The truth is that Lucille is the character who most closely resembles a victim of abuse. Lucille is constantly in survival mode, believes that love is finite in a fundamentally harsh and unjust world, and most tragically, continues the cycle of violence by inflicting it upon others, whether it’s her own mother, or the women Thomas marries for their money and she disposes of, and whose situations bear an unsettling resemblance to her own. All of them were wealthy women with no living relatives to look for them, with their dreams of a better life long since abandoned.
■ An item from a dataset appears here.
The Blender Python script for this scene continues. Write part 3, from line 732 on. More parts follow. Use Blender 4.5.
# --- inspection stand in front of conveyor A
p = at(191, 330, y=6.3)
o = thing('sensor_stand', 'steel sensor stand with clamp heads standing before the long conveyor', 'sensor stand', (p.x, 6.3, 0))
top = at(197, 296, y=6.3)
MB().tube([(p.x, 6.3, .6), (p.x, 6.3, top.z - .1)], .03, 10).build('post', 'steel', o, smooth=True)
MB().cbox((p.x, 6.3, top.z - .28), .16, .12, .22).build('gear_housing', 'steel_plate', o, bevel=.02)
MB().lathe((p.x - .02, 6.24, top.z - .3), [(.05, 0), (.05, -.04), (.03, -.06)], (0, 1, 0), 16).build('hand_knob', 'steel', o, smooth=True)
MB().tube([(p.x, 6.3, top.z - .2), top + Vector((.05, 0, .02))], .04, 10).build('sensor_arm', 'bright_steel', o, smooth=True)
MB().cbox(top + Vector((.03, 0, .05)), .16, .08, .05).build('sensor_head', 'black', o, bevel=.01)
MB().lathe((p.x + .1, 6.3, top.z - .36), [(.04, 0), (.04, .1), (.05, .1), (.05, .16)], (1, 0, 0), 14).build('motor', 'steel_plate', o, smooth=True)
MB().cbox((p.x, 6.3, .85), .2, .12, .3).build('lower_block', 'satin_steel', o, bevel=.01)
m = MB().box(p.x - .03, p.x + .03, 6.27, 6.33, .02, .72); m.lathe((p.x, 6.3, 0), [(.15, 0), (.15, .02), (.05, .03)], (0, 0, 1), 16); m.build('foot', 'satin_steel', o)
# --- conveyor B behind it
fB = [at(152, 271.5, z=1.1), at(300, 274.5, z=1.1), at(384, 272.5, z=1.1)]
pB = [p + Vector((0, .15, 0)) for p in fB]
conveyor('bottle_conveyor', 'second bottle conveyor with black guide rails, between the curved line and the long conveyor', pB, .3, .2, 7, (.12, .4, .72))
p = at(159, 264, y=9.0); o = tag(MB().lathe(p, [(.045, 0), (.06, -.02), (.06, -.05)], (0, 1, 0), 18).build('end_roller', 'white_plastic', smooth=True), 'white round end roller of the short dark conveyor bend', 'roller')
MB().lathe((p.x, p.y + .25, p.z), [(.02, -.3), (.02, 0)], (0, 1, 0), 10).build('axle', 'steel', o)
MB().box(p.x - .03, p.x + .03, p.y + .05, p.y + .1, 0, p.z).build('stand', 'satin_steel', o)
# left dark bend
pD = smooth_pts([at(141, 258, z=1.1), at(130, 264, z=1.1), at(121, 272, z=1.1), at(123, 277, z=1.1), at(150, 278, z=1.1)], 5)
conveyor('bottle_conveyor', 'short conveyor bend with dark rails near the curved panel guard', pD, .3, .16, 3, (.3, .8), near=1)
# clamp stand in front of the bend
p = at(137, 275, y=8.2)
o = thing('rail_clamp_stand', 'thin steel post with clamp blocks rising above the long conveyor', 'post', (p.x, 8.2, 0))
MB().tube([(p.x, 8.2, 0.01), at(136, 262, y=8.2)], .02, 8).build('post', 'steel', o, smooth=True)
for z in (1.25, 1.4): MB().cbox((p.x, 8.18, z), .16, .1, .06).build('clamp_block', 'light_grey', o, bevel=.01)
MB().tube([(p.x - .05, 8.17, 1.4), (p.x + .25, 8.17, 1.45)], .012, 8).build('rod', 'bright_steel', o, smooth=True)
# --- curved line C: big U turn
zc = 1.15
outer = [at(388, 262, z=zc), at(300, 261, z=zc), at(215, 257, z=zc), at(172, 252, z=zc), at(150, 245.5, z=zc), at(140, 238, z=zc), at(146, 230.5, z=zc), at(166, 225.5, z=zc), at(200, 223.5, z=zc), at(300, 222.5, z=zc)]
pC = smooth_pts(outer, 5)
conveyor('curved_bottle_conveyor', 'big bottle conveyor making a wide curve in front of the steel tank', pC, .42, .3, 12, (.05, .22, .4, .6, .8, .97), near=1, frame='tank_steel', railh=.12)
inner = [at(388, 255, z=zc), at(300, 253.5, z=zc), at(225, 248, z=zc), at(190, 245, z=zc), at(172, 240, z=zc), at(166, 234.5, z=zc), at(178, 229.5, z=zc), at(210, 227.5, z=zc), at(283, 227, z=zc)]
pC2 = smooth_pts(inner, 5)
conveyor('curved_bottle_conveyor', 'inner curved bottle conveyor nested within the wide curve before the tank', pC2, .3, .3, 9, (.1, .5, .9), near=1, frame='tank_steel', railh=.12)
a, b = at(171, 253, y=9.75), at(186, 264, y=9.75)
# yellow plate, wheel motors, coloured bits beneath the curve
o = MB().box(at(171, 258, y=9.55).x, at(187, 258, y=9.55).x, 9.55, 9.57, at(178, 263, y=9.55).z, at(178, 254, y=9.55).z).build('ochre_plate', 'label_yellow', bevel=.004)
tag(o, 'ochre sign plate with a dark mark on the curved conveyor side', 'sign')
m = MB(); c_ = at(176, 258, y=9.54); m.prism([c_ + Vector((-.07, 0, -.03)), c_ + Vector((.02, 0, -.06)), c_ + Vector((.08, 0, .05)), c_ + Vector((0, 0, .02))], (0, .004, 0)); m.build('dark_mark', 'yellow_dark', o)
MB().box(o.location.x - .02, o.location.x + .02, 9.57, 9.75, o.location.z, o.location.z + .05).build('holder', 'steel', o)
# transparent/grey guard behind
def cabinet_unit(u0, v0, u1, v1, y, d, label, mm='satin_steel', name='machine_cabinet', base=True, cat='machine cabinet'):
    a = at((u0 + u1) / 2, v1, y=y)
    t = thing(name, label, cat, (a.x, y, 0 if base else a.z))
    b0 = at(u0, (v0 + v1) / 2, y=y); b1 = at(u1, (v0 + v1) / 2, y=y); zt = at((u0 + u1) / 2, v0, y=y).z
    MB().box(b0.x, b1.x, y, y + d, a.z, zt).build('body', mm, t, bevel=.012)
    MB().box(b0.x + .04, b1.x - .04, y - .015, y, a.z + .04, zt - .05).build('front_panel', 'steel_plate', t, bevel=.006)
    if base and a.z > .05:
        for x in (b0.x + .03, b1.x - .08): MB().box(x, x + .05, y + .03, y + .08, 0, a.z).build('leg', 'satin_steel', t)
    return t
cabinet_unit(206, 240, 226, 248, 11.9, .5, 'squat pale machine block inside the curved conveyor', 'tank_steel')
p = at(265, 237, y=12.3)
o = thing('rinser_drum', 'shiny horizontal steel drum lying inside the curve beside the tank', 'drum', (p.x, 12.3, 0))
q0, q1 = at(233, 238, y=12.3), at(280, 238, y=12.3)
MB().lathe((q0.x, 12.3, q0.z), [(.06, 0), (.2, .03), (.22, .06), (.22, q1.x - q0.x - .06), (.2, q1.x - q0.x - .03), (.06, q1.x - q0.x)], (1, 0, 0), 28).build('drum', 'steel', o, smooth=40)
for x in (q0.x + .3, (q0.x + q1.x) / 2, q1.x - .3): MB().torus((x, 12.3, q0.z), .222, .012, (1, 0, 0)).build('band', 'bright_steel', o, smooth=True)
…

Similarly, Lucille’s solace both during and after her abuse is Thomas, the only one who shared her pain. The night he and Edith spend away from Crimson Peak and consummate their marriage is when Lucille has a small breakdown as she realizes she’s losing the only person she was ever able to love, as well as her sole source of economic support.
Pick up any Jane Austen novel and you’ll find entire plots set in motion by young brides who were less than sympathetic to their husbands’ spinster relations. And Chastain isn’t just more interesting than any blushing bride, it’s compulsively fascinating to watch her smile and be a villain in the mold of the best Shakespeare antagonists. So larger than life is she that even the decaying mansion which creaks and groans at every turn as if mourning the various sins it houses can swallow her up. No wonder the ghosts aren’t that frightening — they’re merely the direct results of the evil deeds the living commit, many of whom are just as frozen in time as the deceased who haunt their halls.
Not that Edith doesn’t deserve our sympathy, but how could she really compare? Del Toro knows it, and he’s fully aware of who should have the last word, if not the last lines. Lucille may not find peace even in death, but it’s nevertheless her fate to remain a formidable presence in the place where her greatest pain and her greatest joys are gruesomely intertwined, determined to remain in the past in a world that left her behind long ago.